Le chemin vers l’autonomie
Comment le film aux 21 Millions d’entrées apprend à se libérer de ses chaînes.
Il est souvent difficile au cinéma d’allier succès commercial et fine analyse relationnelle des personnages. Et, à ce titre, le film Titanic, qui a 20 ans cette année, déroge à la règle. Son succès au box-office ne semblait pas pouvoir cacher des trésors d’intelligence sur la réalité des relations humaines. Et pourtant…
Prendre le personnage de Rose (et celui de Jack) sous un angle purement métaphorique peut renseigner sur ce que l’Analyse Transactionnelle appelle le chemin vers l’autonomie.
Selon Éric Berne, père de l’Analyse Transactionnelle, l’autonomie est une « libération » du scénario que l’enfant puis l’adulte a construit dans son for intérieur. L’accession à cette autonomie se manifeste par la libération ou le recouvrement des 3 facultés suivantes :
La conscience claire
La capacité à voir la réalité telle qu’elle est et pas telle qu’on nous a appris à la regarder. C’est aussi la capacité à être dans l’ici et maintenant.
La spontanéité
La capacité à bien choisir parmi un large éventail d’options de sentiments et de pensées, mais aussi d’utiliser l’Etat du Moi qu’elle désire au moment où elle le désire. En résumé, la personne a des options pour réagir spontanément.
L’intimité
La capacité d’être en relation à l’autre dans l’authenticité, sans Jeux ni exploitation de l’autre. C’est aussi la capacité à avoir des relations en étant soi-même et en permettant à l’autre d’être lui-même.
Reprenons Rose dans son bateau. Au début du film, elle est cette belle promesse d’avenir dans un milieu des plus favorisés, embarquant sur un palace flottant pour le nouveau monde. Le bateau avance bientôt vers son destin, comme Rose. Très vite, Rose semble vivre ses privilèges comme une prison, où elle est tout sauf à sa place.
Quand le Titanic percute un iceberg, Rose, quant à elle, percute son mal être et le faux semblant qu’est sa vie.
Alors que le bateau commence à sombrer dans les profondeurs, elle ré-a-git. Face au naufrage, les options sont simples : monter dans un canot de sauvetage, ce que lui guide sa condition, et continuer dans cette vie qui ne lui ressemble pas, ou courir dans la profondeur des coursives où l’eau glaciale s’infiltre partout et comprendre ce qu’il y a à comprendre : qui elle est et qui elle veut devenir. La courageuse Rose n’hésite pas longtemps. Elle choisit spontanément et instinctivement la fuite. Elle se sauve littéralement ; se fait oublier de la vie qu’on a choisi pour elle et qu’elle ne peut se résoudre à vivre.
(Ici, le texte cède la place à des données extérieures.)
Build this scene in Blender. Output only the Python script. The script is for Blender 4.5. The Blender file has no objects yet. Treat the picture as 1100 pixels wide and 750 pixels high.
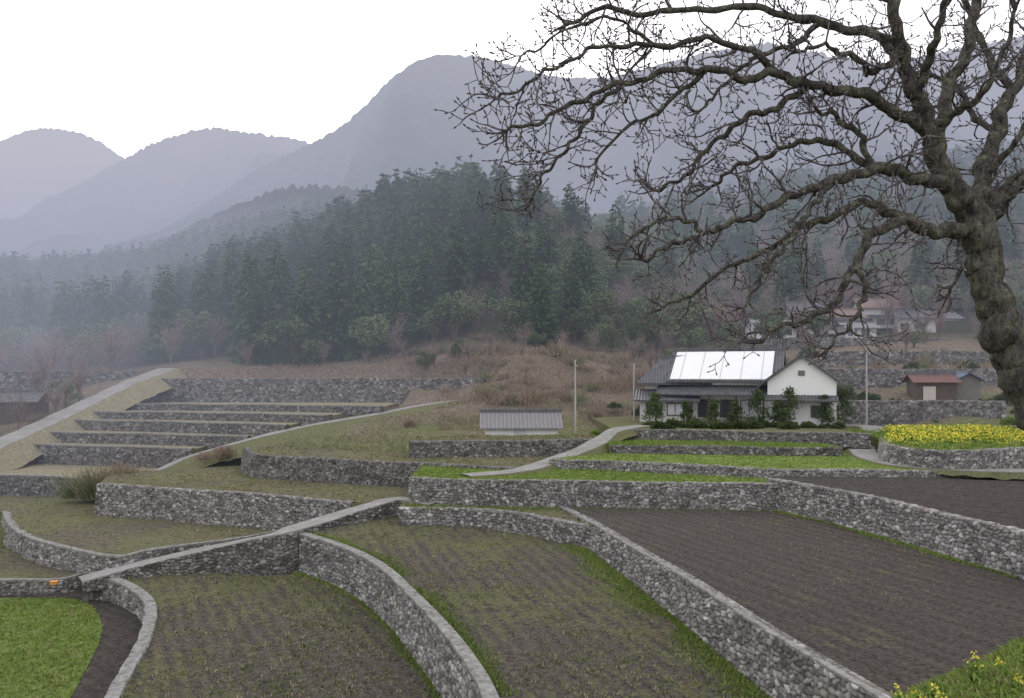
import bpy, bmesh, math, random, numpy as np
from mathutils import Vector, noise as mnoise
random.seed(7); rng=np.random.default_rng(11)
E=15.0; FP=863.0; HZ=400.0
sc=bpy.context.scene
COL=sc.collection
sc.view_settings.view_transform='Standard'
try: sc.view_settings.look='None'
except Exception: pass
sc.view_settings.exposure=0

# ---------------------------------------------------------------- helpers
def W(u,v,a,b=0.0):
    s=(v-HZ)/FP; d=a/(s+b); return ((u-550)/FP*d, d, E-a+b*d)
def at(u,d,z): return ((u-550)/FP*d, d, z)
def atv(u,v,d): return ((u-550)/FP*d, d, E-(v-HZ)/FP*d)

def smooth(pts,n=10):
    P=np.array(pts,float)
    if len(P)<3: return P
    P=np.vstack([2*P[0]-P[1],P,2*P[-1]-P[-2]]); out=[]
    for i in range(1,len(P)-2):
        p0,p1,p2,p3=P[i-1:i+3]
        for k in range(n):
            t=k/n
            out.append(0.5*((2*p1)+(-p0+p2)*t+(2*p0-5*p1+4*p2-p3)*t*t+(-p0+3*p1-3*p2+p3)*t**3))
    out.append(P[-2]); return np.array(out)

def mesh_np(name,V,F,tone=None,mat=None,smooth_=False):
    V=np.asarray(V,np.float32); F=np.asarray(F,np.int32)
    me=bpy.data.meshes.new(name)
    n,k=F.shape
    me.vertices.add(len(V)); me.vertices.foreach_set('co',V.ravel())
    me.loops.add(n*k); me.loops.foreach_set('vertex_index',F.ravel())
    me.polygons.add(n); me.polygons.foreach_set('loop_start',np.arange(0,n*k,k,dtype=np.int32))
    me.polygons.foreach_set('use_smooth',np.full(n,smooth_))
    me.update(calc_edges=True); me.validate()
    if tone is not None:
        a=me.attributes.new('tone','FLOAT_COLOR','POINT')
        a.data.foreach_set('color',np.asarray(tone,np.float32).ravel())
    if mat: me.materials.append(mat)
    return me
def py_mesh(name,V,F,mat=None,smooth_=False):
    me=bpy.data.meshes.new(name); me.from_pydata([tuple(map(float,v)) for v in V],[],F); me.update()
    if mat: me.materials.append(mat)
    if smooth_:
        for p in me.polygons: p.use_smooth=True
    return me
def obj(name,me,parent=None,label=None,category=None,kind=None,group=None,loc=None,rotz=None):
    o=bpy.data.objects.new(name,me); COL.objects.link(o)
    if parent: o.parent=parent
    if label: o['label']=label
    if category: o['category']=category
    if kind: o['kind']=kind
    if group: o['group']=group
    if loc is not None: o.location=loc
    if rotz is not None: o.rotation_euler=(0,0,rotz)
    return o

# ---------------------------------------------------------------- nodes
def N(nt,typ,props=None,ins=None):
    n=nt.nodes.new(typ)
    for k,v in (props or {}).items(): setattr(n,k,v)
    for k,v in (ins or {}).items():
        if isinstance(v,bpy.types.NodeSocket): nt.links.new(v,n.inputs[k])
        else: n.inputs[k].default_value=v
    return n
def c4(c): return (c[0],c[1],c[2],1.0)
def mixc(nt,f,a,b,bt='MIX'):
    n=N(nt,'ShaderNodeMix',{'data_type':'RGBA','blend_type':bt})
    for i,v in ((0,f),(6,a),(7,b)):
        if isinstance(v,bpy.types.NodeSocket): nt.links.new(v,n.inputs[i])
        else: n.inputs[i].default_value=v if i==0 else c4(v)
    return n.outputs[2]
def math_(nt,op,a,b=0.0,c=0.0,clamp=False):
    n=N(nt,'ShaderNodeMath',{'operation':op,'use_clamp':clamp})
    for i,v in ((0,a),(1,b),(2,c)):
        if isinstance(v,bpy.types.NodeSocket): nt.links.new(v,n.inputs[i])
        else: n.inputs[i].default_value=v
    return n.outputs[0]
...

En même temps que le naufrage, elle a acquis une conscience claire de sa propre réalité. Il lui faut vivre ici et maintenant cette belle histoire avec le beau Jack et renoncer à son passé, même si ce chemin n’est pas le plus facile à emprunter.
Jack, d’ailleurs, pourrait n’être pas vraiment un personnage mais une conscience, une catharsis symbolique de la fuite de Rose :
« Il est celui qui m’a sauvé de toutes les manières dont on peut être sauvé »
Existe-t-il vraiment ailleurs que dans la tête de cette femme qui veut se libérer de ses chaînes ? Jack est celui qui lui fait changer de perspectives. Il lui fait voir la vie d’en haut sur la proue du bateau : « Jack, je vole ! », une parabole du « tout est possible », puis d’en bas sur le radeau de fortune : « Rose, promets-moi de ne jamais renoncer ! » « Je ne renoncerais jamais ! », une autre parabole du « ta vie est dans tes mains ». En prenant ses décisions, Rose devient actrice de sa propre vie et laisse dans les profondeurs derrière elle, une vie qui n’est désormais qu’un tombeau. Rose choisit la vie par une conscience claire de ce qu’elle veut, une spontanéité dans sa prise de décision sur ce qui est le mieux pour elle, et enfin une authenticité dans son rapport aux autres mais surtout vis-à-vis d’elle-même. Rose devient libre et peut alors accéder à l’autonomie.
De la même manière, dans tout parcours de carrière, il est nécessaire de comprendre qui on est et ce qu’on veut faire, et non de répondre à ce que les autres ont projeté sur nous ; de réagir avec spontanéité parmi un large panel de possibilités pour faire le meilleur des choix, qui n’est souvent pas le plus simple ; et enfin d’être capable d’être authentique dans sa relation aux autres, en étant pleinement soi et en acceptant pleinement l’autre, par nature différent de soi.